- **Dataset content**:
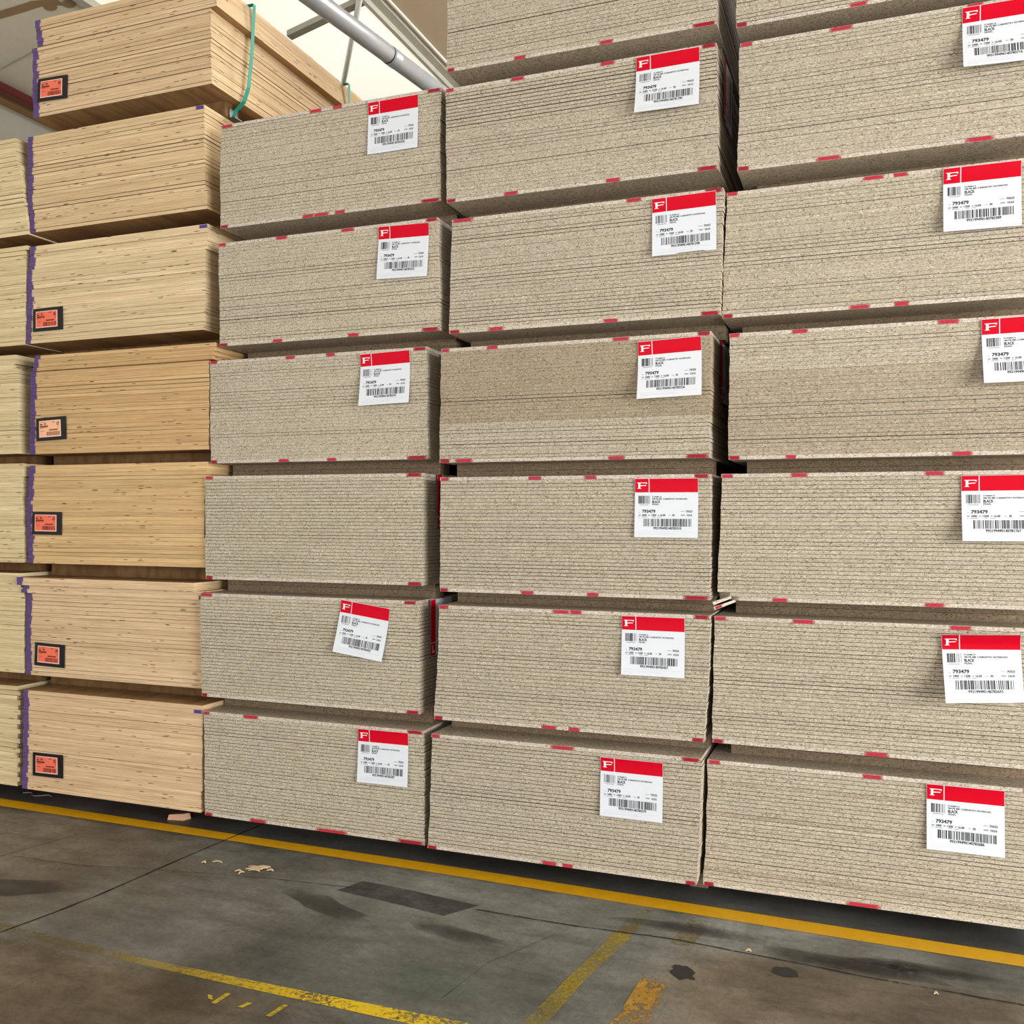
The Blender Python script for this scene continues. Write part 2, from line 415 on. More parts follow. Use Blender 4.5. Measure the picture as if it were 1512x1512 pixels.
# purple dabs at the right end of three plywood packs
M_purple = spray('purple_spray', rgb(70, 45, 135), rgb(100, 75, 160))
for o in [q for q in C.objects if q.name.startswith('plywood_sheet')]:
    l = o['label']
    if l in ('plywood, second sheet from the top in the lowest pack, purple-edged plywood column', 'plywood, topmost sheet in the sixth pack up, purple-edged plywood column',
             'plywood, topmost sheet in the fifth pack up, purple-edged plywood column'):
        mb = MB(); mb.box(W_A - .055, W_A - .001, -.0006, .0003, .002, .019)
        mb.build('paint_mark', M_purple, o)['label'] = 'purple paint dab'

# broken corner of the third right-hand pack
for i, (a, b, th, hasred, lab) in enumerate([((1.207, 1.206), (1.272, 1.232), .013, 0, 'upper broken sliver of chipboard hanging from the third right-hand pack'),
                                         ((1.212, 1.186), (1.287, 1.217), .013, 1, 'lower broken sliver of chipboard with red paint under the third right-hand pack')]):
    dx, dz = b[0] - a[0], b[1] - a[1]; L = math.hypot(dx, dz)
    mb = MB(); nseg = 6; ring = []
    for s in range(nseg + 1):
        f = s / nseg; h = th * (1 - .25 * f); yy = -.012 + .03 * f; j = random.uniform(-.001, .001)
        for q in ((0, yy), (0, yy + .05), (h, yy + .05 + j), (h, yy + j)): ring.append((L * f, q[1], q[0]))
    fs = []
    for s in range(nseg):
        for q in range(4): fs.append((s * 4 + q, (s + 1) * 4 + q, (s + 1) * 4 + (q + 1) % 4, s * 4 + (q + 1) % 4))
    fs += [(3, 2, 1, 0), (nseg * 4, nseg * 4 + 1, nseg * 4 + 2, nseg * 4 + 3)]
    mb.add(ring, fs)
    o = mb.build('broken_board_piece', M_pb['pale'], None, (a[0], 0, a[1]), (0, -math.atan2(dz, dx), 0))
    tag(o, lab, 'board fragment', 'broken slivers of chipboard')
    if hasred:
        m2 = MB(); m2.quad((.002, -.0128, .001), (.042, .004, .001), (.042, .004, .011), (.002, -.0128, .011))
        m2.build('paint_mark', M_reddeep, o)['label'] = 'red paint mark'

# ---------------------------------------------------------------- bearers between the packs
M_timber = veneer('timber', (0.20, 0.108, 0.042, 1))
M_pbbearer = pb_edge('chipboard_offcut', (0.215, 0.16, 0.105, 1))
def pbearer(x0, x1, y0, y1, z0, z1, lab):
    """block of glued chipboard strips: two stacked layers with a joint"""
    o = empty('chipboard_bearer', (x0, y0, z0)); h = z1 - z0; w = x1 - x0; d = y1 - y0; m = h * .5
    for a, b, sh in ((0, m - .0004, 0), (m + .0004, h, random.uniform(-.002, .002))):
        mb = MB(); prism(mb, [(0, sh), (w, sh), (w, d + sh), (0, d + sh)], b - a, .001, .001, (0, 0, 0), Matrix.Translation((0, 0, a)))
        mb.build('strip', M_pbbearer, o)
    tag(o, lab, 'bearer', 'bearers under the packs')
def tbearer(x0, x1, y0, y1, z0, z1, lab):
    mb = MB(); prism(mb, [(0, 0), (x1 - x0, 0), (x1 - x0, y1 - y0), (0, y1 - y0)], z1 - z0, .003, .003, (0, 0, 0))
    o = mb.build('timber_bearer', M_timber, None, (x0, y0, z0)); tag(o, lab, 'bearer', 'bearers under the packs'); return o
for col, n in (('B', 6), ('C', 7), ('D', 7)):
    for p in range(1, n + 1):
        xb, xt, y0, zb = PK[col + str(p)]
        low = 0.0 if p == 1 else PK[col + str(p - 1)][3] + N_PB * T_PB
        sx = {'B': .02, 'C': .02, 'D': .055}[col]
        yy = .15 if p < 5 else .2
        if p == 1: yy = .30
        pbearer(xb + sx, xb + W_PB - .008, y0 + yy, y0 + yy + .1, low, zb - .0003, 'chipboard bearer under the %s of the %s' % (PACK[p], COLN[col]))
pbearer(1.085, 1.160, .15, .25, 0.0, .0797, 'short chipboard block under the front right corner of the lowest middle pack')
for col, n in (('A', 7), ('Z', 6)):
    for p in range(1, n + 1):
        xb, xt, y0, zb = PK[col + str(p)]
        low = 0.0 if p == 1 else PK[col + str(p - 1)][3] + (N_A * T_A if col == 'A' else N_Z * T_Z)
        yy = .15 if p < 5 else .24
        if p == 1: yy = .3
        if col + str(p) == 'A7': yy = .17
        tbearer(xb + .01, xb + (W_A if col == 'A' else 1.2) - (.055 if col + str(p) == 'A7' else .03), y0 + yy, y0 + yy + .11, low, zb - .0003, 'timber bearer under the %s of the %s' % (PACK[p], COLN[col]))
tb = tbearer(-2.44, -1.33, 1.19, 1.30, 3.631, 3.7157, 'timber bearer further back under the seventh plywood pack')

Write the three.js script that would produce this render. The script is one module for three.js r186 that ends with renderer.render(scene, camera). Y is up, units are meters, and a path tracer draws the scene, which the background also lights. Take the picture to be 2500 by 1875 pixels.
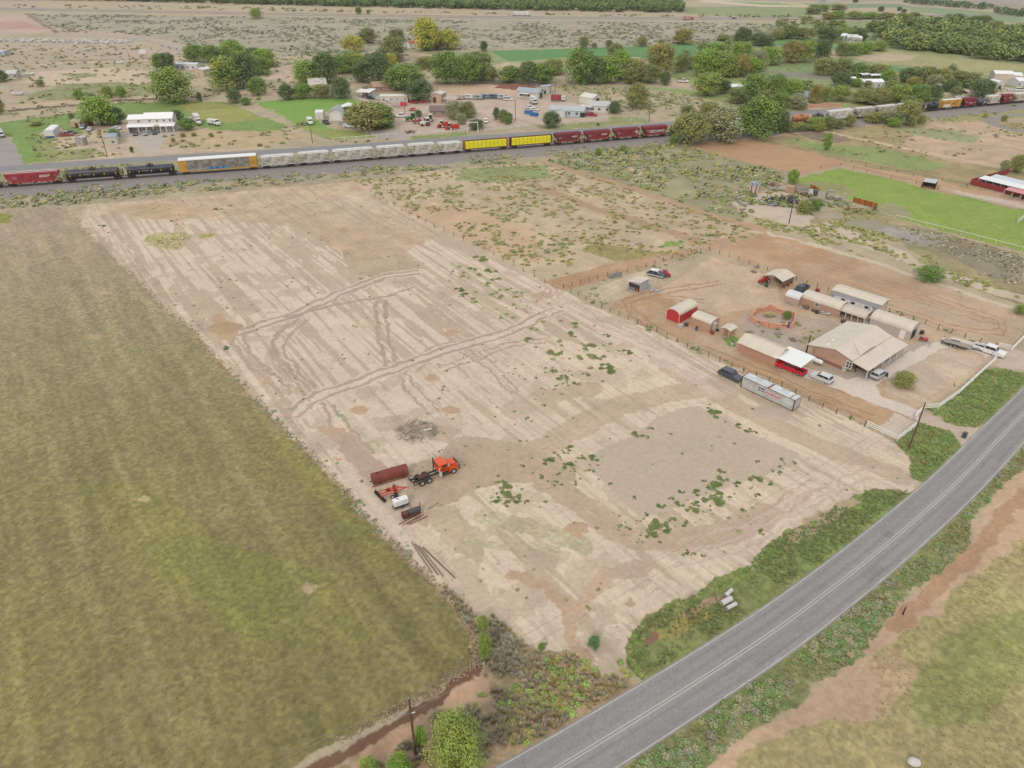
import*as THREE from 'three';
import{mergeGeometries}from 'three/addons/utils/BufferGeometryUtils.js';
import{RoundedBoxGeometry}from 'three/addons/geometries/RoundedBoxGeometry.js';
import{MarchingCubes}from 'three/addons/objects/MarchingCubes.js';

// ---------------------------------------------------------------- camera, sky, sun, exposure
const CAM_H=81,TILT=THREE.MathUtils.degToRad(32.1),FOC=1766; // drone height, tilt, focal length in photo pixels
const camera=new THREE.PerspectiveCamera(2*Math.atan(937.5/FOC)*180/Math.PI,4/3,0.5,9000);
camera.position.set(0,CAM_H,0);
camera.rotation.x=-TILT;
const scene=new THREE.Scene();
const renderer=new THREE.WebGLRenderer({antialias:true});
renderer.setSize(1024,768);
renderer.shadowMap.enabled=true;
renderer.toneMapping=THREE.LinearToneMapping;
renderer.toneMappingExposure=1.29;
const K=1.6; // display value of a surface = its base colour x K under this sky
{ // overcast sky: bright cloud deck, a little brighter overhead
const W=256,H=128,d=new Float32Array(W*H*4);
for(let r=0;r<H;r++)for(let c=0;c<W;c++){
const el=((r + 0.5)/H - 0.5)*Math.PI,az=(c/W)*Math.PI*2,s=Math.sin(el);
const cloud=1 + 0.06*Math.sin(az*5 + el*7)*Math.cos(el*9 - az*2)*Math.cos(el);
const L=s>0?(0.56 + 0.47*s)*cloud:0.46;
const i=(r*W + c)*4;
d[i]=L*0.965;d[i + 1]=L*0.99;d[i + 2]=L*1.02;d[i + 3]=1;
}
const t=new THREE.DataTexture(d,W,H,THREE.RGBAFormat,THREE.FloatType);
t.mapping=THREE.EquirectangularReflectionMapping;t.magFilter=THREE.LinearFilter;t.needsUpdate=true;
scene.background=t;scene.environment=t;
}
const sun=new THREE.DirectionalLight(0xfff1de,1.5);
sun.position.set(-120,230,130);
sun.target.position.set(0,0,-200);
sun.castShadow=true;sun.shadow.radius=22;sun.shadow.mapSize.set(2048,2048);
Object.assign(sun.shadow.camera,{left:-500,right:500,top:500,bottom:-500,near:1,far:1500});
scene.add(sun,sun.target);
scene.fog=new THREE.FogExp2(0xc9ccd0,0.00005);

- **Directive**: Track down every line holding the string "background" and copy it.

- **Result**:
Write the three.js script that would produce this render. The script is one module for three.js r186 that ends with renderer.render(scene, camera). Y is up, units are meters, and a path tracer draws the scene, which the background also lights. Take the picture to be 2500 by 1875 pixels.
scene.background=t;scene.environment=t;